Monday, April 14, 2003

  • CLARIFYING THE COUNCIL HEARING PLAN Friday's Daily News reported that Philadelphia City Councilman Wilson Goode, Jr. was planning to hold public hearings within City Council's Transportation and Public Utilities Committee regarding what the Daily News said was "SEPTA's plans to make deep service cuts in the city transit division." This afternoon, an aide to Councilman Goode clarified to me what the hearings were about. The hearings would not focus on the deep and draconian service cuts that SEPTA is planning, but rather on the "Philadelphia Transit System Lease" between SEPTA and the City of Philadelphia. (A story on the KYW NewsRadio web site clears up some of the confusion.) As part of the resolution, Councilman Goode is seeking subpoena power (as permitted under the Philadelphia Home Rule Charter) to force SEPTA to cooperate. While the service cuts may be a factor behind the scheduling of the hearings, Councilman Goode appears to be putting a lot of pressure on SEPTA by using the lease agreement as some sort of leverage to pressure SEPTA into scaling back some of it's cuts. Resolution 030230, which was introduced last week, has yet to be scheduled for hearings as yet.

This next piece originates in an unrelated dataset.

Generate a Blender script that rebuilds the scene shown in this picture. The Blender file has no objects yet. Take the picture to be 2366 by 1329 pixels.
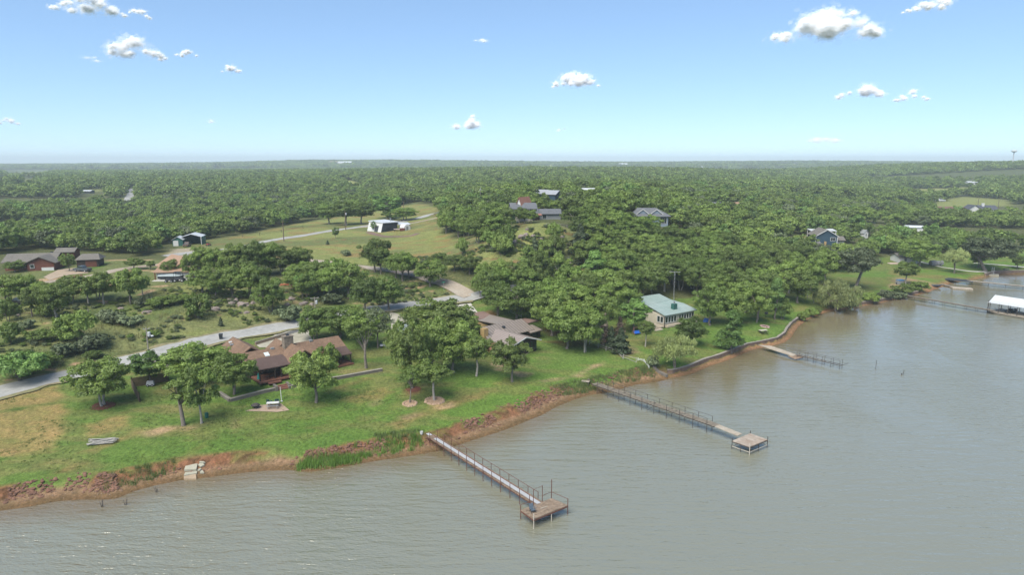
import math, random
import numpy as np
# ---------------------------------------------------------------- camera
CAM_Z, F_PX, CX, CY = 45.0, 1577.0, 1183.0, 664.5
PITCH = math.radians(10.5)
CT, ST = math.cos(PITCH), math.sin(PITCH)
def ray(px, py):
    u = (np.asarray(px, float) - CX) / F_PX
    v = (CY - np.asarray(py, float)) / F_PX
    return u, CT + v * ST, -ST + v * CT          # x, y, z of the direction
def PZ(px, py, z):
    dx, dy, dz = ray(px, py)
    t = (z - CAM_Z) / dz
    return dx * t, dy * t
def project(x, y, z):
    z = z - CAM_Z
    d = y * CT - z * ST
    up = y * ST + z * CT
    return CX + F_PX * x / d, CY - F_PX * up / d, d
# ---------------------------------------------------------------- noise
def _hash(ix, iy, s):
    n = (ix.astype(np.int64) * 374761393 + iy.astype(np.int64) * 668265263 + s * 2147483647) & 0x7fffffff
    n = ((n ^ (n >> 13)) * 1274126177) & 0x7fffffff
    n = n ^ (n >> 16)
    return (n & 0xffff) / 65535.0
def vnoise(x, y, s=0):
    x = np.asarray(x, float); y = np.asarray(y, float)
    ix = np.floor(x); iy = np.floor(y); fx = x - ix; fy = y - iy
    fx = fx * fx * (3 - 2 * fx); fy = fy * fy * (3 - 2 * fy)
    a = _hash(ix, iy, s); b = _hash(ix + 1, iy, s); c = _hash(ix, iy + 1, s); d = _hash(ix + 1, iy + 1, s)
    return (a * (1 - fx) + b * fx) * (1 - fy) + (c * (1 - fx) + d * fx) * fy
def fbm(x, y, s=0, o=4):
    r = 0; a = .5; t = 0
    for k in range(o):
        r = r + a * vnoise(x * 2 ** k + 17.3 * k, y * 2 ** k - 9.1 * k, s + k); t += a; a *= .5
    return r / t
def sstep(a, b, x):
    t = np.clip((x - a) / (b - a), 0, 1)
    return t * t * (3 - 2 * t)
# ---------------------------------------------------------------- shoreline
SHORE_PX = [(-400,1232),(-200,1205),(0,1181.6),(64,1172.6),(128,1160),(184,1155.5),(246,1155.5),(271,1153),(307,1137),(358,1122.7),(422,1110),(455,1107),
 (525,1098),(600,1089),(675,1087),(712,1092),(787,1081),(837,1071.7),(888,1063),(956,1053),(1013,1043),(1054,1031),(1098,1016),(1159,997),
 (1226,970),(1250,961),(1283,942),(1326,924),(1364,912.6),(1392,910),(1438,898.6),(1466,890),(1524,882),(1541,877),(1549,873),(1567,872),
 (1605,862),(1643,845),(1681,833),(1721,816),(1742,808),(1778,801),(1811,793),(1829,780),(1835,768),(1844.5,755.6),(1868.5,737.6),
 (1892.6,728.5),(1916.7,719.5),(1956,716),(1980,709),(2031,701),(2076,691),(2127,680),(2145,676),(2157,670),(2181.5,662),(2193.6,656),
 (2227,650),(2260,644),(2279,640),(2302,634),(2366,633),(2480,632),(2700,628)]
_s = np.array(SHORE_PX)
SHORE = np.stack(PZ(_s[:, 0], _s[:, 1], 0.0), 1)
WATER_POLY = np.vstack([SHORE, [[600, 330], [900, 200], [900, -400], [-500, -400], [-500, 60]]])
def inside(poly, x, y):
    x = np.asarray(x, float); y = np.asarray(y, float)
    r = np.zeros(x.shape, bool); n = len(poly)
    for i in range(n):
        x0, y0 = poly[i]; x1, y1 = poly[(i + 1) % n]
        if y0 == y1: continue
        c = (y0 > y) != (y1 > y)
        r ^= c & (x < (x1 - x0) * (y - y0) / (y1 - y0) + x0)
    return r
def line_dist(pts, x, y, closed=False):
    x = np.asarray(x, float); y = np.asarray(y, float)
    best = np.full(x.shape, 1e12); n = len(pts)
    for i in range(n if closed else n - 1):
        x0, y0 = pts[i]; x1, y1 = pts[(i + 1) % n]
        dx, dy = x1 - x0, y1 - y0; L = dx * dx + dy * dy + 1e-9
        t = np.clip(((x - x0) * dx + (y - y0) * dy) / L, 0, 1)
        best = np.minimum(best, (x - x0 - t * dx) ** 2 + (y - y0 - t * dy) ** 2)
    return np.sqrt(best)
def shore_d(x, y):                                  # + on land, - on water
    d = line_dist(WATER_POLY, x, y, True)
    return np.where(inside(WATER_POLY, x, y), -d, d)
# ---------------------------------------------------------------- terrain height
_cp = [ # seen ground point, its height
 (0,905,4.5),(200,850,4.8),(345,820,5),(500,785,5.2),(690,745,5.5),(900,715,6),(1090,690,6.5),(-200,960,4),
 (0,1100,1.7),(100,1000,2.7),(240,935,3.2),(430,980,2.2),(640,945,2.2),(730,930,2.2),(640,900,3.0),(800,860,3.4),(700,800,4.3),(200,1060,1.8),
 (960,930,2),(1010,925,1.9),(1110,860,2.8),(1180,870,2.4),(1300,860,1.8),(1400,840,1.8),(1000,800,4),(1180,800,3.3),(1540,760,3.0),(1480,800,2.2),
 (1620,830,1.5),(1700,750,2.4),(1760,770,1.6),(1850,710,2),(1900,670,3),(2000,665,2),(2100,650,1.7),(2200,620,2),(2300,610,2.2),(2366,600,2.5),
 (1560,700,4.5),(1700,690,4.5),(1300,740,4.5),(1150,710,6),
 (0,893,4.6),(100,868,4.9),(200,842,5.05),(345,812,5.2),(500,775,5.45),(0,860,5.7),(100,835,6.0),(150,760,8.5),(400,720,9),(330,690,10.3),(550,655,11),(450,660,11),(60,640,11.2),(200,650,11.2),(700,705,8),(850,682,8),(950,680,7.3),
 (0,700,10),(700,600,12),(1000,640,10),(800,640,10),(400,640,11.2),(190,625,11.5),(60,600,11.6),(400,570,11.5),(480,567,11.5),(560,560,12),
 (655,550,12.5),(750,535,13),(850,522,13.5),(960,508,14.5),(1000,492,16),(890,532,13.5),(780,570,12.7),(950,590,13),(860,610,11),(1060,670,8),
 (1060,640,11),(1060,560,14.5),(1000,520,16),(1150,600,14.5),(1200,560,19),(1240,528,23),(1240,513,24),(1300,520,23),(1180,520,23),(1300,640,10),(1400,600,14),
 (1500,505,22),(1500,620,9),(1700,580,10),(1850,565,8),(1910,560,7),(2000,550,6.5),(2200,490,5),(2270,490,5),(2230,465,5),(2150,440,6),(2340,560,3.5),
 (0,500,8),(0,450,12),(300,450,12),(500,500,9),(700,480,10),(1000,440,16),(1100,470,22),(1265,455,25),(1380,455,24),(1500,450,22),(1700,450,16),(1900,450,12),(1900,490,9),(300,540,10),(0,560,10)]
_far = [(900,((0,14),(600,15),(1000,20),(1300,22),(1600,17),(1900,10),(2100,6),(2366,12))),
 (1200,((0,15),(600,18),(1000,24),(1300,26),(1600,25),(1800,13),(2000,15),(2366,30))),
 (1700,((0,14),(600,16),(1000,20),(1300,20),(1600,15),(1800,18),(2000,28),(2200,34),(2366,37))),
 (2300,((0,8),(600,8),(1000,9),(1300,9),(1600,6),(1800,8),(2100,12),(2366,20))),
 (3600,((0,20),(300,22),(560,30),(680,40),(850,42),(1000,41),(1200,36),(1450,31),(1600,32),(1850,37),(2100,33),(2366,30))),
 (5200,((0,14),(1183,14),(2366,14))),(8000,((0,5),(600,8),(1183,32),(1800,36),(2366,24))),(14000,((0,2),(1183,2),(2366,2)))]
_pts = []
for px, py, z in _cp:
    x, y = PZ(px, py, z); _pts.append((float(x), float(y), z))
for dep, row in _far:
    for px, z in row:
        _pts.append(((px - CX) / F_PX * dep, dep, z))
_pts = np.array(_pts)
def _ab(x, y):
    y = np.maximum(y, 45.0)
    return np.clip(x / y, -1.3, 1.3) * 1.4, np.log(y)
_pa, _pb = _ab(_pts[:, 0], _pts[:, 1])
def _phi(r2): return np.sqrt(r2 + 0.05 ** 2)
_A = _phi((_pa[:, None] - _pa[None]) ** 2 + (_pb[:, None] - _pb[None]) ** 2) - np.eye(len(_pa)) * 0.012
_w = np.linalg.solve(_A, _pts[:, 2] - 8.0)
def _rbf(x, y):
    a, b = _ab(x, y); sh = a.shape; a = a.ravel(); b = b.ravel(); out = np.empty(a.shape)
    for i in range(0, len(a), 40000):
        s = slice(i, i + 40000)
        out[s] = _phi((a[s, None] - _pa) ** 2 + (b[s, None] - _pb) ** 2) @ _w
    return np.clip(out.reshape(sh) + 8.0, 1.3, 70)
WALL_X0 = float(SHORE[34][0])                       # the built shore wall starts here, eastwards
def H(x, y, fine=True):
    x = np.asarray(x, float); y = np.asarray(y, float)
    d = shore_d(x, y)
    h = _rbf(x, y)
    nat = np.where(d < 0, np.maximum(0.12 * d, -1.6), 0.13 * d)
    nat = nat + 0.75 * sstep(2.4, 4.2, d + 1.6 * (fbm(x / 5, y / 5, 5, 2) - .5))
    wal = np.where(d < 0, np.maximum(0.16 * d, -1.6), 0.16 * d) + 1.0 * sstep(1.75, 2.0, d)
    k = sstep(WALL_X0 - 1.0, WALL_X0 + 1.0, x)
    bank = nat * (1 - k) + wal * k
    r = bank + (h - bank) * sstep(4.5, 16, d)
    if fine:
        rough = sstep(12, 40, d)
        r = r + (fbm(x / 14, y / 14, 3, 3) - .5) * (0.25 + 0.5 * rough) * sstep(3, 10, d)
        lump = sstep(1.8, 2.8, d) * (1 - sstep(4.6, 6.5, d)) * (1 - k)
        r = r + lump * (fbm(x / 0.9, y / 0.9, 8, 2) - .35) * 0.55
    return r
def P(px, py, n=420):                               # ground point seen along a line of sight
    dx, dy, dz = (float(v) for v in ray(px, py))
    t = np.exp(np.linspace(math.log(55), math.log(9000), n))
    g = H(dx * t, dy * t, False) - (CAM_Z + dz * t)
    k = np.argmax(g > 0)
    if g[k] <= 0: k = n - 1
    a, b = t[max(k - 1, 0)], t[k]
    for _ in range(14):
        m = .5 * (a + b)
        if H(np.array([dx * m]), np.array([dy * m]), False)[0] > CAM_Z + dz * m: b = m
        else: a = m
    x, y = dx * b, dy * b
    return np.array([x, y, float(H(np.array([x]), np.array([y]))[0])])
import bpy, bmesh
from mathutils import Vector, Matrix, Quaternion
R = math.radians
SC = bpy.context.scene
COL = SC.collection
# ---------------------------------------------------------------- render and view
SC.view_settings.view_transform = 'Standard'; SC.view_settings.look = 'None'
SC.view_settings.exposure = 1.38; SC.view_settings.gamma = 1.0
SC.render.engine = 'CYCLES'
try:
    SC.cycles.use_denoising = True
    SC.cycles.max_bounces = 6; SC.cycles.diffuse_bounces = 5; SC.cycles.glossy_bounces = 3
    SC.cycles.transmission_bounces = 3; SC.cycles.transparent_max_bounces = 160; SC.cycles.volume_bounces = 0
except Exception: pass
cam = bpy.data.cameras.new('camera'); camo = bpy.data.objects.new('camera', cam); COL.objects.link(camo)
camo.location = (0, 0, CAM_Z); camo.rotation_euler = (R(90) - PITCH, 0, 0)
cam.sensor_width = 36.0; cam.lens = F_PX * 36.0 / 2366.0; cam.clip_start = 1.0; cam.clip_end = 60000.0
SC.camera = camo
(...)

  • STUPID TRANSIT PLANNING TRICKS From the people who brought you the South Jersey LRT fiasco comes word that the Atlantic City Bus Terminal will be torn down and replaced with a new facility - 6 YEARS AFTER IT WAS BUILT! The Press of Atlantic City reports that New Jersey Transit has reached a deal with the Casino Redevelopment Authority to vacate the current bus terminal at Atlantic and Michigan Avenues, which opened in 1997, with a new facility to be located a block away at Atlantic and Ohio. The site of the current facility will now become a $60 million retail and entertainment complex. The CRDA will fund the $7.8 million costs for construction of the new terminal, which will be built starting this summer with an anticipated opening date of January 2004. Far be it for me to question the logic of the State of New Jersey, but didn't anybody think about something like this in 1996 when the old terminal was slated to be replaced?